What If I Don't Have GPS?

If you don't have a GPS-tagged photo, or if you are emailing a photo from your digital camera using your computer, or if you are just making a non-photo email observation, then there are a few ways we offer to have your submission tagged with a location:

 
  1. The first method of geo-tagging your submission is pretty simple. All you have to do is type is some specific text in the Body of your message which we'll attempt to parse when we receive your message. Simply enter (including quotes and a capital 'L'):

    Location: "<YOUR LOCATION>"

    <YOUR LOCATION> can be any parseable address or location from a street address like "1 Wilshire Blvd Los Angeles, CA" or a location like "Staples Center", "UCLA", "90034", or "Grand Canyon". When your submission gets received, we'll send you a response letting you know the geo-tagging procedure succeeded. Please note, you can't place extra quotes within the supplied location. If the process fails, you can use the second method for geo-tagging your submisison.

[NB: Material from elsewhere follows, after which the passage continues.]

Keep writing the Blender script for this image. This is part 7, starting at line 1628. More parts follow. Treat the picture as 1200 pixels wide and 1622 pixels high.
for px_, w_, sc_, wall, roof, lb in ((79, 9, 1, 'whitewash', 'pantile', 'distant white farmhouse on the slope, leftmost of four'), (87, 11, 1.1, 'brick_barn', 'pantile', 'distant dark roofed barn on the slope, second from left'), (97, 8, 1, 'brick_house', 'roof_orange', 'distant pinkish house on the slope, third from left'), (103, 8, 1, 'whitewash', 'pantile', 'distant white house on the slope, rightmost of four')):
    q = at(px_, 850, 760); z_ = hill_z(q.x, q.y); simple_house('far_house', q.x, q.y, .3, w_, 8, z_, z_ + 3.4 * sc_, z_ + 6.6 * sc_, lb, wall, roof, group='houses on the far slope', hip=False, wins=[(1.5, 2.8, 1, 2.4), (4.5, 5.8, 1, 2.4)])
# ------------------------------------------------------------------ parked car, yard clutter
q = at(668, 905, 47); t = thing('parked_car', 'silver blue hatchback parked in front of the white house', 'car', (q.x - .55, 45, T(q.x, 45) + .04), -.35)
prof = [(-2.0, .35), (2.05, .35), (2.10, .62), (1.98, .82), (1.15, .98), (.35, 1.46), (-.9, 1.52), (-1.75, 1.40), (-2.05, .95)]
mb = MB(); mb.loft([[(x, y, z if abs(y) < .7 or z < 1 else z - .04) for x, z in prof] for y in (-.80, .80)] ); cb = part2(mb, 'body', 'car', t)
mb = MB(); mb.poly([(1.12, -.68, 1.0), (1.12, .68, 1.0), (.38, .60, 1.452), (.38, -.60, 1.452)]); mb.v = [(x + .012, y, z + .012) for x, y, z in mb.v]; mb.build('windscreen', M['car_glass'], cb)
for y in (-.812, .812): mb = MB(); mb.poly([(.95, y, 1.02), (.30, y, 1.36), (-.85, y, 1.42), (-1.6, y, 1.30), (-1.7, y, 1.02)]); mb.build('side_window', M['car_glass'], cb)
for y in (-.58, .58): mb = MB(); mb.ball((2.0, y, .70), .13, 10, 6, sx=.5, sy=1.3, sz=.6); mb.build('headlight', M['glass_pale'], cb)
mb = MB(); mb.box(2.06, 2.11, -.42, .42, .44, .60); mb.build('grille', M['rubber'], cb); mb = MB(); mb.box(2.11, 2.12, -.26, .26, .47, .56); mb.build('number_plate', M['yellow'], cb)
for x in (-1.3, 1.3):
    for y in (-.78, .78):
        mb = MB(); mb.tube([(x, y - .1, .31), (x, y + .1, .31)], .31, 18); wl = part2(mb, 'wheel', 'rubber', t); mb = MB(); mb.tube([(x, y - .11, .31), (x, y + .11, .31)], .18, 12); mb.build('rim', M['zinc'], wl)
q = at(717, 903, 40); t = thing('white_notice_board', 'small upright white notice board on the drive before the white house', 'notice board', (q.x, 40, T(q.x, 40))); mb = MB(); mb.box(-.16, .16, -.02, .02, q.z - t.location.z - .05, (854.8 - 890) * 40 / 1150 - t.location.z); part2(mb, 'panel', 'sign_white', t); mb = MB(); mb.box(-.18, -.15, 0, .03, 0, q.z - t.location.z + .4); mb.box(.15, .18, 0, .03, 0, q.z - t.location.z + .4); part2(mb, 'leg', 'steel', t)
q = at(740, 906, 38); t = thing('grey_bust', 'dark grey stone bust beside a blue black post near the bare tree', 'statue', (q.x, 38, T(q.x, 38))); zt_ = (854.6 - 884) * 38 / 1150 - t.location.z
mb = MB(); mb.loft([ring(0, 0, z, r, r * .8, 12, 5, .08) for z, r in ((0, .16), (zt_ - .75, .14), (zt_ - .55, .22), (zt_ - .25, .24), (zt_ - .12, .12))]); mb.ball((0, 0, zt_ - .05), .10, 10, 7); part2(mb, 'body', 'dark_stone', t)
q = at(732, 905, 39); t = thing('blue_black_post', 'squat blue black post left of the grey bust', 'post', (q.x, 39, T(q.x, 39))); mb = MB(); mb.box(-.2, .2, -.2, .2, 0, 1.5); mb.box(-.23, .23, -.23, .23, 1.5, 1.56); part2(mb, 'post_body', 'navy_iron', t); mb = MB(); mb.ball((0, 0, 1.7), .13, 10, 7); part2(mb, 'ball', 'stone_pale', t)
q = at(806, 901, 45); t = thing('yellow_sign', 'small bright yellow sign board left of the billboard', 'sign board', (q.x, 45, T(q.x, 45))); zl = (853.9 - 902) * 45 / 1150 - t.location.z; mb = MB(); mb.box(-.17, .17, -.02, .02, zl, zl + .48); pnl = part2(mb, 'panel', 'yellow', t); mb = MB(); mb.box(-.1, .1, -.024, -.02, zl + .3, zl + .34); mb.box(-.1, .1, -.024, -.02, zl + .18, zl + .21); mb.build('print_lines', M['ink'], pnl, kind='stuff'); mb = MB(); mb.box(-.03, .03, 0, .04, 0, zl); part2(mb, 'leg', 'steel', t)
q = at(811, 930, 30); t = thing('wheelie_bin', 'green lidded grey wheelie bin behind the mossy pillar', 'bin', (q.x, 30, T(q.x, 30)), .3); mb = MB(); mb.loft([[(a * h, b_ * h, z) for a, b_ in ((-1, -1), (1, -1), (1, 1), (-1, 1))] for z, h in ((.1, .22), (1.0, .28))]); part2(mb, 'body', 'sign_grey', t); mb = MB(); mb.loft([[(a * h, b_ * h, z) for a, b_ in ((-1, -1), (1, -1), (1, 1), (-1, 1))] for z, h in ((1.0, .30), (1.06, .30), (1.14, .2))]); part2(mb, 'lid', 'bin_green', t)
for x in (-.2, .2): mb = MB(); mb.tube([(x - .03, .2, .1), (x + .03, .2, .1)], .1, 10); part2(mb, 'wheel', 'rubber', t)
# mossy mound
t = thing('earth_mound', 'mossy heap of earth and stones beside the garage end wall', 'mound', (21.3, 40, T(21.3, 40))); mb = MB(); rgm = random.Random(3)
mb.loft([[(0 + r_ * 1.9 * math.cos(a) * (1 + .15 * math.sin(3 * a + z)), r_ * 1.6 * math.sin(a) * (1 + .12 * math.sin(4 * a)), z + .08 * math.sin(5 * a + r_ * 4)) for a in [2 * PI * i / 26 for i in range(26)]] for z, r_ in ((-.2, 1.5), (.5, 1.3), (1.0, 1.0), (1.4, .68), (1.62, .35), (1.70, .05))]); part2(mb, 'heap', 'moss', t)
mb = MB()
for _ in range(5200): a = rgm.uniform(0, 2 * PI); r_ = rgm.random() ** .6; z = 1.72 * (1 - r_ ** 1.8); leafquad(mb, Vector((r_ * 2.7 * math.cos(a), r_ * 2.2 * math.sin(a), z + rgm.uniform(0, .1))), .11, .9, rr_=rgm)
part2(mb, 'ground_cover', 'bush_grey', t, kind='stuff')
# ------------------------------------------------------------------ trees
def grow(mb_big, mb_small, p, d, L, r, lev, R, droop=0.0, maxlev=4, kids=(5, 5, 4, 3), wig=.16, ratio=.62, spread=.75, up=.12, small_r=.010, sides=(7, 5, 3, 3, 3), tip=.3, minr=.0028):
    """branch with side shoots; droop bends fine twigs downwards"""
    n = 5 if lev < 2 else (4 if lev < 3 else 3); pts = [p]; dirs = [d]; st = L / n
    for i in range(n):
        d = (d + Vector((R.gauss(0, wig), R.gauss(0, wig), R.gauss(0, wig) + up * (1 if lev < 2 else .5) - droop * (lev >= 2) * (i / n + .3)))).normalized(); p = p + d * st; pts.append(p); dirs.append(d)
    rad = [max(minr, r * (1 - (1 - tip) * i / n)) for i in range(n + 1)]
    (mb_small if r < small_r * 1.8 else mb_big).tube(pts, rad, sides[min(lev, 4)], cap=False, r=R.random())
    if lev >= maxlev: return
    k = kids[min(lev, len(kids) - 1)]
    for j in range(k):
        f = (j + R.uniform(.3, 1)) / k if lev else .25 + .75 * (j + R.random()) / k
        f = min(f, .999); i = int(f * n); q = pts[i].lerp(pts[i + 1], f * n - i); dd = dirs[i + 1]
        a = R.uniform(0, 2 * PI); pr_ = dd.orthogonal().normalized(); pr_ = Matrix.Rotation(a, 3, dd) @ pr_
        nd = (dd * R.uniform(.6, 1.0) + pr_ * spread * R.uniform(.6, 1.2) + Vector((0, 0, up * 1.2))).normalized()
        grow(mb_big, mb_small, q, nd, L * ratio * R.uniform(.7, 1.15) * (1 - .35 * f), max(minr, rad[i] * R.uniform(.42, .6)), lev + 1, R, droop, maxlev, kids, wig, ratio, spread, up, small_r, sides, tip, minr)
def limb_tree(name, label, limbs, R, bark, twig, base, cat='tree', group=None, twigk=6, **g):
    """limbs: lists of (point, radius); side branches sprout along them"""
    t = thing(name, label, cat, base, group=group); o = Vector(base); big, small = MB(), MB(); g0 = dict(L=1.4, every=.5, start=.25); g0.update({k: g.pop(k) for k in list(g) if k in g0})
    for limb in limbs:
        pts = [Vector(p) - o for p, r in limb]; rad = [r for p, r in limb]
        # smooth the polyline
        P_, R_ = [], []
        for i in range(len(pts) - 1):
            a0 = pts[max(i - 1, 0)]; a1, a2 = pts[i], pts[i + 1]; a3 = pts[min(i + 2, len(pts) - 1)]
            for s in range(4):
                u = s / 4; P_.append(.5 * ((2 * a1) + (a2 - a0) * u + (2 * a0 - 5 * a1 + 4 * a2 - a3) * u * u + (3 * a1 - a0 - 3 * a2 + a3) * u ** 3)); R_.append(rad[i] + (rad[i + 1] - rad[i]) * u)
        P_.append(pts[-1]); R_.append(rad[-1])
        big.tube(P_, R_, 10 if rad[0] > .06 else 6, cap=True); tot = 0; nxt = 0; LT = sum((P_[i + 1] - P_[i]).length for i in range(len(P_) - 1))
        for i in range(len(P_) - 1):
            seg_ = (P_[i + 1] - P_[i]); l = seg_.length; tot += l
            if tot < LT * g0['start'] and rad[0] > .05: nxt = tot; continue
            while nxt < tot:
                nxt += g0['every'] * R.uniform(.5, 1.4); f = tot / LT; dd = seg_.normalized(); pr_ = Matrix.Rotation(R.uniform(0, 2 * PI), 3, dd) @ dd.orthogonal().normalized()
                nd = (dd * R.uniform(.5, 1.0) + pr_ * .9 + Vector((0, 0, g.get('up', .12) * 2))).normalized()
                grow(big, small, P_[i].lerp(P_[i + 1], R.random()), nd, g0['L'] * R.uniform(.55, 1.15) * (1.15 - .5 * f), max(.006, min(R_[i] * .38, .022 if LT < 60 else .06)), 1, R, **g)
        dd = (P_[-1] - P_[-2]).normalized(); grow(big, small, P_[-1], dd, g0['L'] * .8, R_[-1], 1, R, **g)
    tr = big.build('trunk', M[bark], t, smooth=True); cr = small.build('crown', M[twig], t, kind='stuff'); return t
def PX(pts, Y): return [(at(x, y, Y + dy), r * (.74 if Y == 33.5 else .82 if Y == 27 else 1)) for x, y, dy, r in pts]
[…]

  2. The second method is easy, too. Just log into the website and then using the Photo Viewer or the Non-Photo Observation Viewer to add or modify the GPS information associated with the submitted observation. You can also add an image and edit some of the other parameters associated with your observations. You can correct any misspellings, delete an entry or even create a completely new entry from scratch using the Create Observation link.